Indonesia’s major land regions correspond to its largest islands or groups of islands, which fall into three main geographic regions.
Several of the Greater Sunda Islands, including Java (134,045 sq km/51,755 sq mi), Madura (5,587 sq km/2,157 sq mi), Sumatra (473,605 sq km/182,860 sq mi), and Kalimantan (751,100 sq km/290,000 sq mi), form part of the Sunda Shelf, an extension of the coastal shelves of Malaysia, Thailand, Cambodia, and Vietnam. The area is characterized by shallow seas less than 250 m (820 ft) deep. A land bridge once joined the islands of the Sunda Shelf; consequently, they still have plants and animals in common and are part of the Indo-Malayan zoogeographic region.

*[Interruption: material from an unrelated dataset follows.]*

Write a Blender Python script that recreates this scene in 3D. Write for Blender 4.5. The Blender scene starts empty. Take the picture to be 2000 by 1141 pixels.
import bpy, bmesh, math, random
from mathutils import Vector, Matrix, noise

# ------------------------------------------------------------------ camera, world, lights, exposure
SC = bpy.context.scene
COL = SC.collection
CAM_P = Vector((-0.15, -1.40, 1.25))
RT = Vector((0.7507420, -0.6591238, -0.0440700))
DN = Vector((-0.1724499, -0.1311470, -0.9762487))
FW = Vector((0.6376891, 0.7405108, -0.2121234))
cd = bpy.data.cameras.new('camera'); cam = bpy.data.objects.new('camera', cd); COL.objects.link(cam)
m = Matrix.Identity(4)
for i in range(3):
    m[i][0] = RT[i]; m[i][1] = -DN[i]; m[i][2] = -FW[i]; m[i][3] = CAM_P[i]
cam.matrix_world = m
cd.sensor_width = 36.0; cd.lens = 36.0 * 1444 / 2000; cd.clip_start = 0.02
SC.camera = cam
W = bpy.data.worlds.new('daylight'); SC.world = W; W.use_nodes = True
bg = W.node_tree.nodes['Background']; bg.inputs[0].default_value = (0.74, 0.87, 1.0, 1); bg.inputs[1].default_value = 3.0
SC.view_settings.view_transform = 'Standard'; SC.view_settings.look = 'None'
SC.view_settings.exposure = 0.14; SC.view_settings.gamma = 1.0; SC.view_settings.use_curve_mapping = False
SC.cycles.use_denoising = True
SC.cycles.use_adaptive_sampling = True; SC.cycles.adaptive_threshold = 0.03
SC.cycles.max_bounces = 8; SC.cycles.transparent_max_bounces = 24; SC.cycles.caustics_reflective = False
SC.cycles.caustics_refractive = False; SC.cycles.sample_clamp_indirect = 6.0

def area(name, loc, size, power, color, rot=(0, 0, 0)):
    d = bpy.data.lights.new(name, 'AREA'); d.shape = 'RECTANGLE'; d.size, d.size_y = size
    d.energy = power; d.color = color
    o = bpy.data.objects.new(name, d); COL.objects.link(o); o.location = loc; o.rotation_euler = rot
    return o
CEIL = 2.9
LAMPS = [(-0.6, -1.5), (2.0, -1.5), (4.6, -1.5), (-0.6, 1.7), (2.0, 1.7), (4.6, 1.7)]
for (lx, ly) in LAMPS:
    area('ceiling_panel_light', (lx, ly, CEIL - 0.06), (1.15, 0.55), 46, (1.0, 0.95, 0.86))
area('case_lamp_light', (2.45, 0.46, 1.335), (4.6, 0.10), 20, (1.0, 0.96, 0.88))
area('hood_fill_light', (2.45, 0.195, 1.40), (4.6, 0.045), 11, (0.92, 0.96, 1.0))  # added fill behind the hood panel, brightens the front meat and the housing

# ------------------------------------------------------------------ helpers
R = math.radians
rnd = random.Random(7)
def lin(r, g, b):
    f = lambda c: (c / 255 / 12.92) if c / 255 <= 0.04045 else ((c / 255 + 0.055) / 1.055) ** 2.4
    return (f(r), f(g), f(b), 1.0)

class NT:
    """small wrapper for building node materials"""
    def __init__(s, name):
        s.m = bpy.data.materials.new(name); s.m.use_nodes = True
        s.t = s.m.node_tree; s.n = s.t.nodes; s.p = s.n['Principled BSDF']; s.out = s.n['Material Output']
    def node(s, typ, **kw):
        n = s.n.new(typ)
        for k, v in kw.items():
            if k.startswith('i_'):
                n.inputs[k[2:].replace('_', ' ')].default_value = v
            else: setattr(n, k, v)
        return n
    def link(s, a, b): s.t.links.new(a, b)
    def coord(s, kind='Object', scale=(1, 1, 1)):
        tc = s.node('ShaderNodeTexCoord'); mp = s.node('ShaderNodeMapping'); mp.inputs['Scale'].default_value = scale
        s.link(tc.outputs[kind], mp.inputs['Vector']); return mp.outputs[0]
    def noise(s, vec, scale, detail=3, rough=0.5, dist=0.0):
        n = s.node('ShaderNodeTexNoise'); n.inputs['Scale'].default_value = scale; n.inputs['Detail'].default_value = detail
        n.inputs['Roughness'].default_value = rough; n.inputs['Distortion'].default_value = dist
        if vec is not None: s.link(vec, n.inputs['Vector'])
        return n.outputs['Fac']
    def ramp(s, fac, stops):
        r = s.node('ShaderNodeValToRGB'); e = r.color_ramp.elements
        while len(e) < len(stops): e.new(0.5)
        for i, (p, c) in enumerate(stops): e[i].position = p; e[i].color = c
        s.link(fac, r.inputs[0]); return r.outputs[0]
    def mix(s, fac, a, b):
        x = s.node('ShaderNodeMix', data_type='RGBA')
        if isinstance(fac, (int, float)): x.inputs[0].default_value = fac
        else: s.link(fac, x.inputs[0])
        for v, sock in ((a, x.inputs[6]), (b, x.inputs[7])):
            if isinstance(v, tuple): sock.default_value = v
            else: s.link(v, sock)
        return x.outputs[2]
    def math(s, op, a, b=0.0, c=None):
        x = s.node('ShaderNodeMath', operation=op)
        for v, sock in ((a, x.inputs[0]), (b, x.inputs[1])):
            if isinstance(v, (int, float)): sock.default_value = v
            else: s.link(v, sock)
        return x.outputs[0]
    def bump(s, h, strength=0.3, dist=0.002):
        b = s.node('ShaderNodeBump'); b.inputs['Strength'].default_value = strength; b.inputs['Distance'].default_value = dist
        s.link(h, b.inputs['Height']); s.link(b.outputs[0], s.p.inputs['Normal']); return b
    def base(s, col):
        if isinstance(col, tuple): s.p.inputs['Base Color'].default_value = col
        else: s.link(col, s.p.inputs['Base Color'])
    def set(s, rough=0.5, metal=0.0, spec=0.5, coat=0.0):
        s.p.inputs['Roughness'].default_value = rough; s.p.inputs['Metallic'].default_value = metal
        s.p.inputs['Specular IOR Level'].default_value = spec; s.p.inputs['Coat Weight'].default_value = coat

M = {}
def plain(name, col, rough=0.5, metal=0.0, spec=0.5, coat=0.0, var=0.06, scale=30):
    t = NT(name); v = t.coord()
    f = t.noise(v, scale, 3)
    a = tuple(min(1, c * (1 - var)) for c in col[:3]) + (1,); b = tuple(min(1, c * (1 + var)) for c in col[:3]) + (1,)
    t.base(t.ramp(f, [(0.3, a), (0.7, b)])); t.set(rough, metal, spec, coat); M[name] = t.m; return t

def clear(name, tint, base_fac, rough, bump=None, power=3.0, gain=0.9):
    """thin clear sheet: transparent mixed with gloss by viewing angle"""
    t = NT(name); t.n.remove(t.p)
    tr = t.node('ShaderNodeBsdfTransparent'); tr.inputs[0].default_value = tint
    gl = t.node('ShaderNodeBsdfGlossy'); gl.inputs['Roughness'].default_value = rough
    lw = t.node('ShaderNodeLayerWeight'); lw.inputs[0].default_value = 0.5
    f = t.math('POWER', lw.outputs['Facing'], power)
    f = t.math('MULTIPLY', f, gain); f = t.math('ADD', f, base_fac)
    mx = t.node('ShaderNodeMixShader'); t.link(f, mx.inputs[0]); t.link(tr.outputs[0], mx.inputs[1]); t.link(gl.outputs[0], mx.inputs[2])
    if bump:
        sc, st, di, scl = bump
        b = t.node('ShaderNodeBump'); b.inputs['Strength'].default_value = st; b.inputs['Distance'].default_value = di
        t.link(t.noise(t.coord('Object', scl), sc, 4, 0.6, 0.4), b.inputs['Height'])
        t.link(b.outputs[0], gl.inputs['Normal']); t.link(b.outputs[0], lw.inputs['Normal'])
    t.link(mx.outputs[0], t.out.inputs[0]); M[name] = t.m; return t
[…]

New Guinea, which contains Indonesia’s province of Papua (421,981 sq km/162,928 sq mi), and the nearby Aru Islands are part of the Sahul Shelf that stretches north from the coast of Australia. Like the seas around islands of the Sunda Shelf, the seas of the Sahul Shelf are shallow. But, the islands of the Sahul were more closely linked to Australia than Asia; consequently, they have animals that are similar to Australian animals and are part of the Austro-Malayan zoogeographic region.
In between and separating the Sunda and Sahul shelves are the islands that make up Nusa Tenggara, along with Maluku and Sulawesi (189,040 sq km/72,989 sq mi). Seas in the area reach depths of 5,000 m (16,400 ft), so that even when sea levels were lower, there was little movement between the Sunda and Sahul shelves across this area. The British naturalist Alfred Russel Wallace drew attention in the mid-19th century to the great contrasts between the Sunda and Sahul, illustrating his case with the differences between the ecologies of the islands of Bali and Lombok. As a result, the border between the Sunda and Sahul came to be known as Wallace’s Line. Although the line’s precise dimensions are now disputed, there is little dispute about the significant differences between the Sunda and Sahul.
Indonesia, has about 400 volcanoes, of which about 130 are active and 70 have erupted in historical times. Most are distributed in a chain along the southern islands: from the tip of northern Sumatra and along its western coast; through Java, Bali, and the eastern islands of Lombok, Sumbawa, and Flores; and into the Banda Sea. Another group clusters around northern Sulawesi and Halmahera Island in the Moluccas Sea. The most famous volcanic eruption occurred in 1883 when Krakatau exploded and killed thousands of people on Java and Sumatra. The eruption of Tambora in 1815 was Indonesia’s most destructive, killing approximately 10,000 people in the eruption and thousands more in the resulting famine.
Indonesia is also prone to earthquakes, with epicenters distributed along the same regions as volcanoes. Although many causes contribute to the geological instability of the area, the main cause is the friction between the underlying tectonic plates (see Plate Tectonics). Most of Indonesia sits on the Eurasian Plate. When the Eurasian Plate collides with the Indo-Australian Plate to the south and east or the Philippine and Caroline plates to the northeast, the second plate slides underneath the Eurasian Plate. The pressure causes geological activity on the Earth’s surface that often takes the form of earthquakes or volcanoes. Recent destructive earthquakes include a 1992 tremor that struck the island of Flores, killing 2,000, and an earthquake that struck Sumatra in 1994, killing 180.